Till 1994, equity markets in the country were dominated by the BSE. A major policy initiative by SEBI in 1993 that all exchanges should move over to screen-based trading - a decision motivated by considerations of transparency - was first reflected in the establishment of the National Stock Exchange in 1994 which is run by professionals. Later the nation-wide response received for NSE forced the BSE, Asia's oldest stock exchange, to adopt the screen based trading system from March 1995.

Numerous payment crises have occurred in recent years on Indian stock exchanges. Since the reform process began, the BSE was plagued with malpractices which involved member brokers. First, it witnessed the securities scam and then followed a series of payment crises. In April 1995, immediately after introducing screen based trading, the market witnessed in the context of M. S. Shoes, a default involving a total exposure of Rs. 18 crores which led to a payment crisis on the BSE. The issue brought the functioning of the premier exchange to a halt for three days. The late Nineties saw the same Harshad Mehta of the 1992 securities scam moving share prices indirectly. This culminated in the price rigging of shares of BPL, Sterlite and Videocon in June 1998.

Mr. J. C. Parekh, the then president of BSE, along with its vice- president and executive director Mr. R. C. Mathur, had to resign after SEBI initiated an enquiry into the price rigging episode. Even though SEBI debarred several brokers from market operations for varying periods for their involvement in the price rigging case, the issue has remained inconclusive and no action has been taken against the entities involved even after three years.

Mr.
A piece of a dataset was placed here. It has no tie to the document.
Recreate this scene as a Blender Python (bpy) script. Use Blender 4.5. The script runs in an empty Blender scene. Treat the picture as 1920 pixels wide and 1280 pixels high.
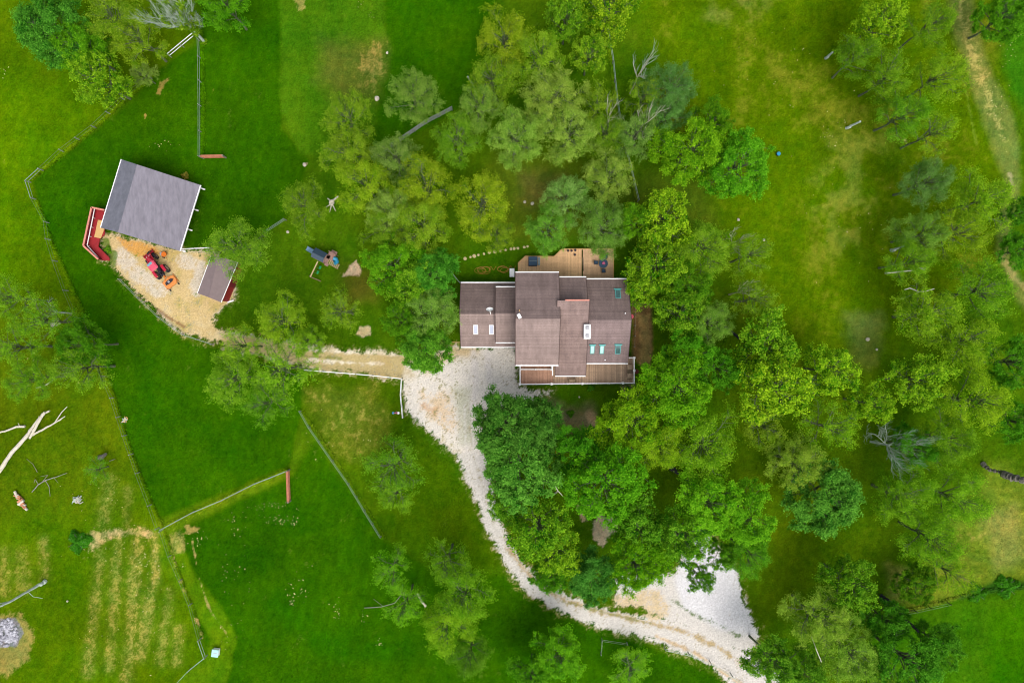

Anand Rathi's resignation from the presidentship of BSE on Thursday comes in the wake of allegations of his involvement in the unnatural rise and fall of the benchmark Sensex, specially two days after the Budget. He was under fire from several quarters following the March 2 crash of the index by 176 points after a rise of 177 points on budget day. Now there are reports that several governing board members of the BSE also were involved in the episode.

Those closely watching the stock markets, especially the BSE, point out that the members' interests always clash with the regulation and administration of the exchange. The need of the hour is to separate the ownership rights and trading rights.

The BSE apparently has some legal problems. An Act of Parliament can facilitate the demutualisation process. The BSE is an association of persons and it should be converted into a company. In case of conversion there may be issues related to capital gains, stamp duty and Companies Act. So the BSE is saying that it should have a Demutualisation Act which would address all these issues.

``Our view has been that demutualisation is desirable and we recommended to the Government that the legal impediments should be removed,'' said Prof. J.R. Varma, full time member of SEBI Board. In other countries also, demutualisation took place under separate statutes or an Act of Parliament. ``Our view is clear that we are in favour of demutualisation at the earliest as it gives greater flexibility for the exchanges,'' he added.

In the current set up, brokers own the exchange and elect the governing board that runs the affairs of the exchange. Once the ownership rights and trading rights get separated a broker will be able to sell his ownership right while retaining his trading right. Once this happens it will be the owners who will elect the board and the owners need not be the same brokers.

However, demutualisation alone may not solve all the problems that broker-driven exchanges are facing, but it will definitely bring in the much needed transparency, Prof. Verma said.